Der Golem is set in 16th-century Prague, where a cruel emperor persecuted Jewish residents. Rabbi Loew fashions the Golem from riverbed clay and brings him to life with a magical amulet. The creature rampages through the city, crushing the enemies of the Jews. The Golem legend had heightened currency in Europe in the 1920s, when anti-Semitism was on the rise.
The idea of the Golem, an inanimate object brought to life, has many antecedents in art and literature, including the creation of Adam, Pinocchio, Frankenstein’s monster, and the robots and cyborgs that continue to populate comic books and movies. The Golem plays the role of superhero in a 1977 edition of The Invaders, a Marvel comic book, and the 2013 Breath of Bones comic series.
Additionally, an earlier work that alludes to the creation of Adam from dirt can be found in another exhibition at LACMA. Down to Earth: Modern Artists and the Land, before Land Art features Auguste Rodin’s sculpture The Earth (1894–99), which depicts a figure struggling to extricate itself from primordial mud.

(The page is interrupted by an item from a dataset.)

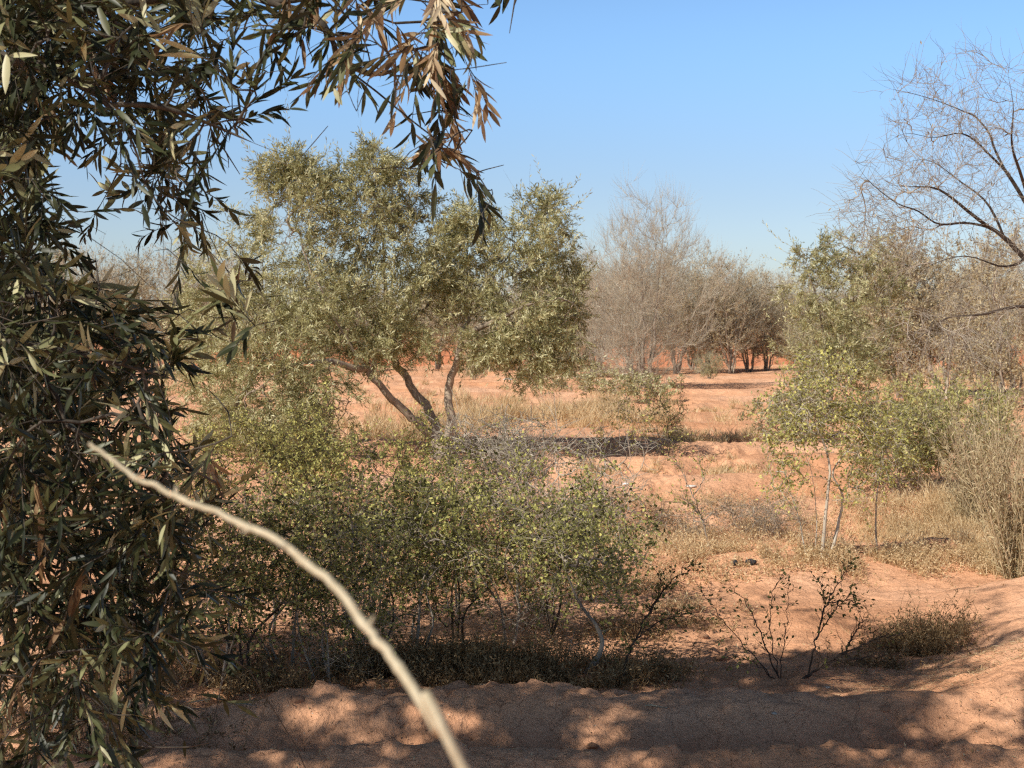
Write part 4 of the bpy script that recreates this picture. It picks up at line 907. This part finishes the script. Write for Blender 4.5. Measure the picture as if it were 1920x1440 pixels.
# ------------------------------------------------------------------ light, sky, camera
w = bpy.data.worlds.new('World'); S.world = w; w.use_nodes = True; nt = w.node_tree
bg = nt.nodes['Background']; sky = nt.nodes.new('ShaderNodeTexSky'); sky.sky_type = 'NISHITA'; sky.sun_disc = False
sky.sun_elevation = SUN_EL; sky.sun_rotation = SUN_AZ; sky.altitude = 400; sky.air_density = 1.0; sky.dust_density = .6; sky.ozone_density = 1.5
tc = nt.nodes.new('ShaderNodeTexCoord'); sx = nt.nodes.new('ShaderNodeSeparateXYZ'); nt.links.new(tc.outputs['Generated'], sx.inputs[0])
cr = ramp(nt, [(0, (.76, .80, .94)), (.07, (.82, .87, 1.03)), (.2, (.96, 1.19, 1.42)), (.40, (.46, .48, .49)), (1, (.27, .26, .25))]); cr.color_ramp.interpolation = 'EASE'; nt.links.new(sx.outputs[2], cr.inputs[0])
mm = nt.nodes.new('ShaderNodeMix'); mm.data_type = 'RGBA'; mm.blend_type = 'MULTIPLY'; mm.inputs[0].default_value = 1; mm.clamp_result = False
nt.links.new(sky.outputs[0], mm.inputs[6]); nt.links.new(cr.outputs[0], mm.inputs[7])
nt.links.new(mm.outputs[2], bg.inputs[0]); bg.inputs[1].default_value = .12
sl = bpy.data.lights.new('sun', 'SUN'); sl.energy = 5.0; sl.angle = math.radians(.53); sl.color = (1, .945, .85)
so = link(bpy.data.objects.new('sun', sl)); so.rotation_euler = Vector(-SUND).to_track_quat('-Z', 'Y').to_euler()
so.location = (-10, -5, 12)
cd = bpy.data.cameras.new('camera'); cam = link(bpy.data.objects.new('camera', cd)); S.camera = cam
cam.location = (0, 0, H); cam.rotation_euler = (PI / 2 - TH, 0, 0)
cd.sensor_width = 36; cd.lens = 36 * F / 1920; cd.clip_start = .05; cd.clip_end = 9000
cd.dof.use_dof = True; cd.dof.focus_distance = 5; cd.dof.aperture_fstop = (cd.lens / 1000) / .0036
S.view_settings.view_transform = 'Standard'; S.view_settings.look = 'None'; S.view_settings.exposure = 0; S.view_settings.gamma = 1
S.cycles.max_bounces = 6; S.cycles.diffuse_bounces = 3; S.cycles.transmission_bounces = 3; S.cycles.transparent_max_bounces = 4
S.cycles.use_denoising = False
S.cycles.filter_width = 1.2
S.cycles.sample_clamp_indirect = 6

The work was described by a contemporary critic as “a veritable clod of earth in human form, the beginning of creation.” More than 60 years later, Jean Dubuffet cobbled together figures by collaging his own cut-up prints made of impressions from dirt and stone. The artist referred to the initial prints as “primordial matrices,” using them as source material to create his at once amusing and tragic Golem-like characters made of “earth.”